INSTRUCTIONS FOR THE TASK
From the first line of the data down to and including the line with "so.rotation_euler = D.to_track_quat('Z','Y').to_euler();", copy everything exactly, leaving out pictures.

* start DATASET EXTRACT *

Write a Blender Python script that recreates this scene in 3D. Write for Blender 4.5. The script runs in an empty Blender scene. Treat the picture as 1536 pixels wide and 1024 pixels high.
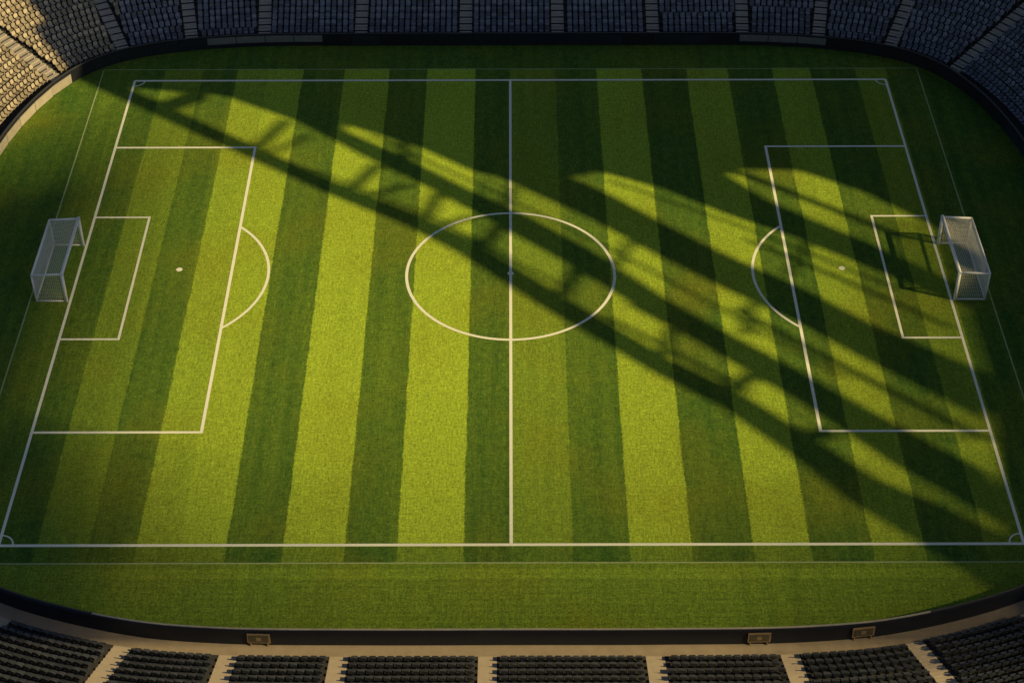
import bpy, bmesh, math, random
import numpy as np
from mathutils import Vector, Matrix
random.seed(4); np.random.seed(4)
S = bpy.context.scene
S.view_settings.view_transform='Standard'; S.view_settings.look='None'; S.view_settings.exposure=0

# ---------------------------------------------------------------- light
EL = math.radians(33); AZ = Vector((0.93,-0.367,0)).normalized()
D = Vector((AZ.x*math.cos(EL), AZ.y*math.cos(EL), math.sin(EL)))
w = bpy.data.worlds.new("World"); S.world = w; w.use_nodes = True
nt = w.node_tree; bg = nt.nodes['Background']
sky = nt.nodes.new('ShaderNodeTexSky'); sky.sky_type='NISHITA'; sky.sun_disc=False
sky.sun_elevation=EL; sky.sun_rotation=math.atan2(AZ.x,AZ.y); sky.ozone_density=1.0
nt.links.new(sky.outputs[0],bg.inputs[0]); bg.inputs[1].default_value=0.05
sl = bpy.data.lights.new("sun",'SUN'); sl.energy=5; sl.angle=math.radians(0.55); sl.color=(1,0.76,0.34)
so = bpy.data.objects.new("sun",sl); S.collection.objects.link(so)
so.rotation_euler = D.to_track_quat('Z','Y').to_euler(); so.location=(120,-60,110)

# ---------------------------------------------------------------- node helpers
class NT:
    def __init__(s,name):
        s.m=bpy.data.materials.new(name); s.m.use_nodes=True; s.t=s.m.node_tree
        s.b=s.t.nodes['Principled BSDF']
    def n(s,typ,**k):
        n=s.t.nodes.new(typ)
        for a,v in k.items(): setattr(n,a,v)
        return n
    def l(s,a,b): s.t.links.new(a,b)
    def math(s,op,a,b=None,c=None,clamp=False):
        n=s.n('ShaderNodeMath',operation=op,use_clamp=clamp)
        for i,v in enumerate((a,b,c)):
            if v is None: continue
            if isinstance(v,(int,float)): n.inputs[i].default_value=v
            else: s.l(v,n.inputs[i])
        return n.outputs[0]
    def noise(s,vec,scale,detail=3,rough=.55,sx=1,sy=1,sz=1):
        mp=s.n('ShaderNodeMapping'); mp.inputs['Scale'].default_value=(sx,sy,sz); s.l(vec,mp.inputs[0])
        n=s.n('ShaderNodeTexNoise'); n.inputs['Scale'].default_value=scale
        n.inputs['Detail'].default_value=detail; n.inputs['Roughness'].default_value=rough
        s.l(mp.outputs[0],n.inputs['Vector']); return n.outputs['Fac']
    def mix(s,f,a,b,mode='MIX'):
        n=s.n('ShaderNodeMix',data_type='RGBA',blend_type=mode)
        for sock,v in ((n.inputs[0],f),(n.inputs[6],a),(n.inputs[7],b)):
            if isinstance(v,(int,float)): sock.default_value=v
            elif isinstance(v,tuple): sock.default_value=v if len(v)==4 else (*v,1)
            else: s.l(v,sock)
        return n.outputs[2]
    def scale(s,col,f):
        n=s.n('ShaderNodeVectorMath',operation='SCALE'); s.l(col,n.inputs[0])
        if isinstance(f,(int,float)): n.inputs['Scale'].default_value=f
        else: s.l(f,n.inputs['Scale'])
        return n.outputs[0]

def simple(name,col,rough=.7,var=.25,nscale=3,spec=.3,island=0,dirt=None):
    h=NT(name); tc=h.n('ShaderNodeTexCoord').outputs['Object']
    f=h.noise(tc,nscale,5,.6); f2=h.noise(tc,nscale*.13,3)
    k=h.math('MULTIPLY_ADD',f,var*2,1-var); k=h.math('MULTIPLY',k,h.math('MULTIPLY_ADD',f2,var*1.6,1-var*.8))
    if island:
        g=h.n('ShaderNodeNewGeometry').outputs['Random Per Island']
        k=h.math('MULTIPLY',k,h.math('MULTIPLY_ADD',g,island*2,1-island))
    rgb=h.n('ShaderNodeRGB'); rgb.outputs[0].default_value=(*col,1)
    c=h.scale(rgb.outputs[0],k)
    if dirt: c=h.mix(h.math('MULTIPLY',f2,.5),c,dirt)
    h.l(c,h.b.inputs['Base Color']); h.b.inputs['Roughness'].default_value=rough
    h.b.inputs['Specular IOR Level'].default_value=spec
    return h.m

# ---------------------------------------------------------------- turf
def turf_mat():
    h=NT('turf'); tc=h.n('ShaderNodeTexCoord').outputs['Object']
    sep=h.n('ShaderNodeSeparateXYZ'); h.l(tc,sep.inputs[0])
    j=h.noise(tc,6,4,.85); wob=h.noise(tc,.35,2)
    x=h.math('ADD',sep.outputs[0],h.math('MULTIPLY_ADD',j,.7,-.35))
    x=h.math('ADD',x,h.math('MULTIPLY_ADD',wob,.24,-.12))
    y=h.math('ADD',sep.outputs[1],h.math('MULTIPLY_ADD',j,.4,-.2))
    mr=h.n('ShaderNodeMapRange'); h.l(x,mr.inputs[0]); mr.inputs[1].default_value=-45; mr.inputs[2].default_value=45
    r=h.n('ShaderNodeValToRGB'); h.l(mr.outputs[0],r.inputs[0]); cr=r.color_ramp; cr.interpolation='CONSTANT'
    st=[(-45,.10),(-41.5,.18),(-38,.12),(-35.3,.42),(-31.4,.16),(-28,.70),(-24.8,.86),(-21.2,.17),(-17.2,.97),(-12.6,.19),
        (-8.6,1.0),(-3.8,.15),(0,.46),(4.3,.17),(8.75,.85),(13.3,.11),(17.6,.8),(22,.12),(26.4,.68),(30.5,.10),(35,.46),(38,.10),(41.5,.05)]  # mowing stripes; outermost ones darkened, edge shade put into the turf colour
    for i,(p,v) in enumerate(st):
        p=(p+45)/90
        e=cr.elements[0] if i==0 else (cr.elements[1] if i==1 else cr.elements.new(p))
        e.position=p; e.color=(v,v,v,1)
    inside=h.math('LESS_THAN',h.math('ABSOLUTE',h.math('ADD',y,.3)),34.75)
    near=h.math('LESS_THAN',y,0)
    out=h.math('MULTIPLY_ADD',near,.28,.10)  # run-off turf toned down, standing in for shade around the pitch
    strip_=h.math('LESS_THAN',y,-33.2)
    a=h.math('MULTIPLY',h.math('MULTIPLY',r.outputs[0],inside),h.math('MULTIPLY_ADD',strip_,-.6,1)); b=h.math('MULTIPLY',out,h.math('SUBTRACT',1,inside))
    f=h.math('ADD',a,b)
    big=h.noise(tc,.09,3); mid=h.noise(tc,1.3,5,.7); streak=h.noise(tc,1,3,.6,1.1,.05,1)
    f=h.math('ADD',f,h.math('MULTIPLY_ADD',mid,.44,-.22))
    f=h.math('ADD',f,h.math('MULTIPLY_ADD',streak,.36,-.18),clamp=True)
    col=h.mix(f,(.046,.112,.020),(.360,.490,.042))
    col=h.mix(h.math('MULTIPLY',h.math('SUBTRACT',big,.46,clamp=True),1.4,clamp=True),col,(.24,.225,.018))
    fine=h.noise(tc,4.8,5,.85); vx=h.noise(tc,1,3,.7,8,1.0,1); vy=h.noise(tc,1,3,.7,1.0,7,1); blade=h.noise(tc,15,2,.7)
    k=h.math('MULTIPLY_ADD',fine,2.9,-.45,clamp=False)
    k=h.math('MAXIMUM',k,.12)
    k=h.math('MULTIPLY',k,h.math('MULTIPLY_ADD',vx,1.2,.4)); k=h.math('MULTIPLY',k,h.math('MULTIPLY_ADD',vy,.9,.55))
    k=h.math('MULTIPLY',k,h.math('MULTIPLY_ADD',blade,1.8,.1))
    h.l(h.scale(col,k),h.b.inputs['Base Color'])
    h.b.inputs['Roughness'].default_value=.95; h.b.inputs['Specular IOR Level'].default_value=.03
    bp=h.n('ShaderNodeBump'); bp.inputs['Strength'].default_value=.4; bp.inputs['Distance'].default_value=.05
    h.l(fine,bp.inputs['Height']); h.l(bp.outputs[0],h.b.inputs['Normal'])
    return h.m

def line_mat():
    h=NT('line_paint'); tc=h.n('ShaderNodeTexCoord').outputs['Object']
    f=h.noise(tc,7,4,.8); f2=h.noise(tc,.8,3)
    k=h.math('MULTIPLY',h.math('SUBTRACT',f,.5,clamp=True),4,clamp=True)
    k=h.math('MULTIPLY',k,h.math('MULTIPLY',f2,.8))
    h.l(h.mix(k,(.90,.90,.74),(.34,.42,.20)),h.b.inputs['Base Color'])
    h.b.inputs['Roughness'].default_value=.9
    return h.m
def faint_mat():
    h=NT('worn_line_paint'); tc=h.n('ShaderNodeTexCoord').outputs['Object']
    f=h.noise(tc,3,4,.8)
    h.l(h.mix(f,(.50,.56,.30),(.16,.24,.07)),h.b.inputs['Base Color']); h.b.inputs['Roughness'].default_value=.9
    return h.m

def newobj(name,verts,faces,mats,fm=None,parent=None,smooth=False):
    me=bpy.data.meshes.new(name); me.from_pydata([tuple(v) for v in verts],[],faces)
    for m in (mats if isinstance(mats,list) else [mats]): me.materials.append(m)
    if fm is not None: me.polygons.foreach_set('material_index',fm)
    me.update(); o=bpy.data.objects.new(name,me); S.collection.objects.link(o)
    if parent: o.parent=parent
    return o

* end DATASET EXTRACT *

SOLUTION BELOW
Write a Blender Python script that recreates this scene in 3D. Write for Blender 4.5. The script runs in an empty Blender scene. Treat the picture as 1536 pixels wide and 1024 pixels high.
import bpy, bmesh, math, random
import numpy as np
from mathutils import Vector, Matrix
random.seed(4); np.random.seed(4)
S = bpy.context.scene
S.view_settings.view_transform='Standard'; S.view_settings.look='None'; S.view_settings.exposure=0

# ---------------------------------------------------------------- light
EL = math.radians(33); AZ = Vector((0.93,-0.367,0)).normalized()
D = Vector((AZ.x*math.cos(EL), AZ.y*math.cos(EL), math.sin(EL)))
w = bpy.data.worlds.new("World"); S.world = w; w.use_nodes = True
nt = w.node_tree; bg = nt.nodes['Background']
sky = nt.nodes.new('ShaderNodeTexSky'); sky.sky_type='NISHITA'; sky.sun_disc=False
sky.sun_elevation=EL; sky.sun_rotation=math.atan2(AZ.x,AZ.y); sky.ozone_density=1.0
nt.links.new(sky.outputs[0],bg.inputs[0]); bg.inputs[1].default_value=0.05
sl = bpy.data.lights.new("sun",'SUN'); sl.energy=5; sl.angle=math.radians(0.55); sl.color=(1,0.76,0.34)
so = bpy.data.objects.new("sun",sl); S.collection.objects.link(so)
so.rotation_euler = D.to_track_quat('Z','Y').to_euler(); so.location=(120,-60,110)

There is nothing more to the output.